Next up in our Offseason In Review series, the Astros. Here's what we wrote about them on October 10th. Changes for 2009:
Additions: Mike Hampton, Ivan Rodriguez, Jason Michaels, Doug Brocail (re-signed), LaTroy Hawkins (re-signed), Jose Capellan, Clay Hensley, Russ Ortiz
Subtractions: Randy Wolf, Ty Wigginton, Mark Loretta, Brad Ausmus, David Newhan. Midseason: Shawn Chacon, Oscar Villarreal, Dave Borkowski, Jack Cassel.
The Astros' offense was an issue last year, ranking 11th in the NL with 4.42 runs per game. Losing Wigginton hurts, but getting a full season from Lee helps. Also, Pence and Tejada are projected to have better seasons. And even a declining Pudge offers 100 points in slugging over Ausmus. The end result: a lineup that will score 4.46 runs per game, using Baseball Musings' lineup analysis tool and CHONE projections. Sure, they'd score more with Wiggy at third, but in hindsight it was right to non-tender him. You'd just like to see a better solution than Blum at the hot corner.

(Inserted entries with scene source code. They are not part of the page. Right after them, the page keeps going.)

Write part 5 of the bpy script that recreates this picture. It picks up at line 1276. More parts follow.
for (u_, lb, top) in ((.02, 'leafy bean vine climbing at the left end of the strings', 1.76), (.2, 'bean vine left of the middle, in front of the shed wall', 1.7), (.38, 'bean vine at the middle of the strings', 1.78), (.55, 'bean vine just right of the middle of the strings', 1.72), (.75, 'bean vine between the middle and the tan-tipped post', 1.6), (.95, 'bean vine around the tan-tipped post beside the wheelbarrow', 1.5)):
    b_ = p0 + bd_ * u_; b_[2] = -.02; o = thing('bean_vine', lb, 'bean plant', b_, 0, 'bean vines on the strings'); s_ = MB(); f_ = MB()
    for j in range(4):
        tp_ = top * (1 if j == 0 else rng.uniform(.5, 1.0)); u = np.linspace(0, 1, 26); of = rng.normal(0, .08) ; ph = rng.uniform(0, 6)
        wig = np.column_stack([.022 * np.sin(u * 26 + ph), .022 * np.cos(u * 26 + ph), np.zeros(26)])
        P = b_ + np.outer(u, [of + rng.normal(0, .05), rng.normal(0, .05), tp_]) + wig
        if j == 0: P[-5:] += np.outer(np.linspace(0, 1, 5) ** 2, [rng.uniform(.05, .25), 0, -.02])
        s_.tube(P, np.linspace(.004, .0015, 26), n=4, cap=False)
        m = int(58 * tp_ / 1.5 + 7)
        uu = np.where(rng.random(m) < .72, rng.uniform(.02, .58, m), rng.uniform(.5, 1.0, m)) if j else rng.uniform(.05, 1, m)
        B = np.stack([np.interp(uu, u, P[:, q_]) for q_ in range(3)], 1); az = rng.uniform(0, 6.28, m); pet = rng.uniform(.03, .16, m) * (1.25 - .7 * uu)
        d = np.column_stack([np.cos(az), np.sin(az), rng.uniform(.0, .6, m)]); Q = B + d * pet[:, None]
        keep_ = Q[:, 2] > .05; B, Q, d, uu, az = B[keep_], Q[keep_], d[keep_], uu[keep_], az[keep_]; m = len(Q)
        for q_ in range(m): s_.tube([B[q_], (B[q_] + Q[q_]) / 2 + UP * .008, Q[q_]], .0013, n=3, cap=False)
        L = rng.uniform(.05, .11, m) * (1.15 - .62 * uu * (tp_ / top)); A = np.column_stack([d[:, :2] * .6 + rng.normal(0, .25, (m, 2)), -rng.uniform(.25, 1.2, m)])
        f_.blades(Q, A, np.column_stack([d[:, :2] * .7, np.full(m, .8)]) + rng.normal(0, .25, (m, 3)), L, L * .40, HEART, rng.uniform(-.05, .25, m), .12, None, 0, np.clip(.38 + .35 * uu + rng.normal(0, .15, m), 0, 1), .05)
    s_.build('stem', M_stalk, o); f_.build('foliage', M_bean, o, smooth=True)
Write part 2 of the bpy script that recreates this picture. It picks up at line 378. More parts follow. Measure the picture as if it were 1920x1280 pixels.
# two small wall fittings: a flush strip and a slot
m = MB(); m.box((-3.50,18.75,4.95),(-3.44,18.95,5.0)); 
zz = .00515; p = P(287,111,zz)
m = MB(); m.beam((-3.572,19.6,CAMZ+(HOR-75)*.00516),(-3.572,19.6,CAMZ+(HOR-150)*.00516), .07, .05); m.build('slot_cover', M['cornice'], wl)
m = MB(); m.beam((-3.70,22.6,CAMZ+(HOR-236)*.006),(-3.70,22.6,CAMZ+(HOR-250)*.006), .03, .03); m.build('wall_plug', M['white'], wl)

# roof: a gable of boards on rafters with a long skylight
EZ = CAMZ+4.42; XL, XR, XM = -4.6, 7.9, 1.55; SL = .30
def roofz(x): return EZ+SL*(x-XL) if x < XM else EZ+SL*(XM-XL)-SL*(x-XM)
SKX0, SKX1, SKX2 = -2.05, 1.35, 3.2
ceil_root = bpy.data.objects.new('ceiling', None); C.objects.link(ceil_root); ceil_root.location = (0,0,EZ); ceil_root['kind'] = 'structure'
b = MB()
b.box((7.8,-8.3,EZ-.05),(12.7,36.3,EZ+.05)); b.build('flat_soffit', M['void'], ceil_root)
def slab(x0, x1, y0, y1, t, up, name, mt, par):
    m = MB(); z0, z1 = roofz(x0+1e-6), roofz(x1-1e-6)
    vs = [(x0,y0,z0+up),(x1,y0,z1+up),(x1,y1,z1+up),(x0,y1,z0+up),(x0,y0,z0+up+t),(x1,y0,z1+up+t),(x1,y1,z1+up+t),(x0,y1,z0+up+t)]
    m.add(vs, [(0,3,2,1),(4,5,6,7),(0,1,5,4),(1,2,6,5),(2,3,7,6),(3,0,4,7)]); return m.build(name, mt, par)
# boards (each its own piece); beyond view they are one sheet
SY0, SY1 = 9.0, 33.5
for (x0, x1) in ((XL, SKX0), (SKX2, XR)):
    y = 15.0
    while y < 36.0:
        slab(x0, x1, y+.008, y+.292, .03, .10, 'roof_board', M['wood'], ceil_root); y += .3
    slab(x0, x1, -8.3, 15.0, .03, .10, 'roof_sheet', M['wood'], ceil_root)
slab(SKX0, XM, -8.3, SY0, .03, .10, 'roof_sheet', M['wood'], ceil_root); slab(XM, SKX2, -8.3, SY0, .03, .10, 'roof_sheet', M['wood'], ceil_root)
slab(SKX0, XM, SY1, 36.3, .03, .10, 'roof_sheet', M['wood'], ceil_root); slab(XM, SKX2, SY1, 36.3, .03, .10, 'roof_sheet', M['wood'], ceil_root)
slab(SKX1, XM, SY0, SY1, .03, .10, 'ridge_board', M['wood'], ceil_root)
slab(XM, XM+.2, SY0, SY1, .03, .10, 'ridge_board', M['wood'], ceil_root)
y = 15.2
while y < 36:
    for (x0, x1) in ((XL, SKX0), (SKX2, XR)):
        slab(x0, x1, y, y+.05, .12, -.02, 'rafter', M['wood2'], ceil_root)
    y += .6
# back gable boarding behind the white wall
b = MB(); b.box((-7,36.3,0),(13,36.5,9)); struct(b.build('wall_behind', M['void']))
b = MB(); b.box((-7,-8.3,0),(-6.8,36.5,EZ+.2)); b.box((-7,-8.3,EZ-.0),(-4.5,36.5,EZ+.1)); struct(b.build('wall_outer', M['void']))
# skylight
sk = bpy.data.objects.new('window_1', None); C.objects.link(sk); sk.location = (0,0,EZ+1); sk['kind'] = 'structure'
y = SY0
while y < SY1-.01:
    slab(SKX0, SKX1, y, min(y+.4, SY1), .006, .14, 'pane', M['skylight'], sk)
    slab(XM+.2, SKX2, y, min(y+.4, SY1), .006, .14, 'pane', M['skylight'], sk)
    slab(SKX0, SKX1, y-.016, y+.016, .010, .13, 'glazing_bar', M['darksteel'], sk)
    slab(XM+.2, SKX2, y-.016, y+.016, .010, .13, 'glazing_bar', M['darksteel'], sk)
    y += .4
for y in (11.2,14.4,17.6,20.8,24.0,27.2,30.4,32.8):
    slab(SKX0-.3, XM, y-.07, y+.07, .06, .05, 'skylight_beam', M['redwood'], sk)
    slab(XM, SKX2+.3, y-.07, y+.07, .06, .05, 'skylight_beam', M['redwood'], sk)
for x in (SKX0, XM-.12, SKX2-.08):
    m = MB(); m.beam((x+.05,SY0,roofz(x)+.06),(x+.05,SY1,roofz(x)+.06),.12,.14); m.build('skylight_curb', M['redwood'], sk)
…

Coupled with last year's 743 runs allowed, the Astros would profile as a 79 win team. Can they improve in run prevention?
Last year's starters were good for 908.3 innings of 4.56 ball. Wolf and Chacon are gone. Brandon Backe will start the season on the DL, and Chris Sampson may not have a chance to start again. The Opening Day rotation of Roy Oswalt, Wandy Rodriguez, Hampton, Brian Moehler, and Ortiz projects at a similar ERA, especially if Oswalt beats the projection of a career-high 3.83 mark. But this group does carry a lot of health risk and lacks depth. The Astros' middle of the pack bullpen should be a little better in 2009 given the re-signings of Hawkins and Brocail and the lack of Villarreal and Borkowski.
According to The Fielding Bible II, the Astros' defense ranked 7th in the NL last year. Less Wigginton is good for the defense, but more Matsui is bad. Otherwise it's a similar cast of characters.
The Astros seem like a team that will be average at everything and fall a few wins short of .500. Thinking optimistically, perhaps they can contend if everyone stays healthy while Ed Wade finds a third baseman and starting pitcher on the trade market.
Bottom line: Strapped for cash, the Astros went for bargains on the free agent market. They don't seem to have the talent to match last year's 86 wins.